To do that, you have to know what the truth is, and you have to tell it even if it hurts. That, and nothing short of that, builds market-eating loyalty. When consumers trust you that completely, they come back. And they send their friends and people they care about. When they trust you that much, they’ll become your vectors.

2. Communication

Consumers can’t trust a business if they can’t understand it. More importantly, they can’t trust a business that doesn’t make an effort to understand its customers.

Communication that inspires hope in a better future and is rooted in the truth is the core of leadership. To transform that communication into a vector for trust, you must do one more thing: speak consumers’ language. You may have the answers, but are you answering the questions consumers actually have?

Precision in communication matters. Little has grown consumers’ collective cynicism more than the exploitation of language by liars. Phrases like “all natural” and “non-stop [flights]” become corrosive agents in the hands of brands who don’t live up to these promises, eroding consumer trust.

Ask yourself what a 10-year-old would understand from the words you are using. Create your ad copy accordingly.

3. Transparency

When it comes to true transparency, there’s no place for salesy smoke and mirrors. What you really want is for the consumer to say, “I’ve seen everything about you, and it is exactly what you said it was.” Challenge yourself every day to risk being more transparent, especially with your employees, who can be your most powerful vectors.

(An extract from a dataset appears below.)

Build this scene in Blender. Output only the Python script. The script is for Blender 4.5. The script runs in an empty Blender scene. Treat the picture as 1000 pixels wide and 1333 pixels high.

If trust is the most powerful competitive advantage for businesses in the 21st century, then transparency may be its greatest lever. Distrust is proportionate to the extent to which consumers believe something is hidden from them. Open the door.

4. Consistency

The more consistently you can deliver on your promises, the more sustainable the trust factor. Again, this is especially true when it comes to your employees.

Will you tell the truth even if it costs you profits? If it benefits a competitor? Nordstrom is famous for training its employees to put the happiness of its customers first, even if it means losing a sale. Would you do that?

Tell the truth when you’ve made a mistake. In fact, use mistakes and failures as opportunities to showcase your commitment to your values. Consumers find out what you are really made of only when they see how you fix your mistakes. They won’t trust people who can’t own up to their mistakes.

Trust is a powerful force — and trust me, in a world where information overload and deception have become default settings, consumers will be very reluctant to abandon a business they trust for a cheaper or more convenient alternative.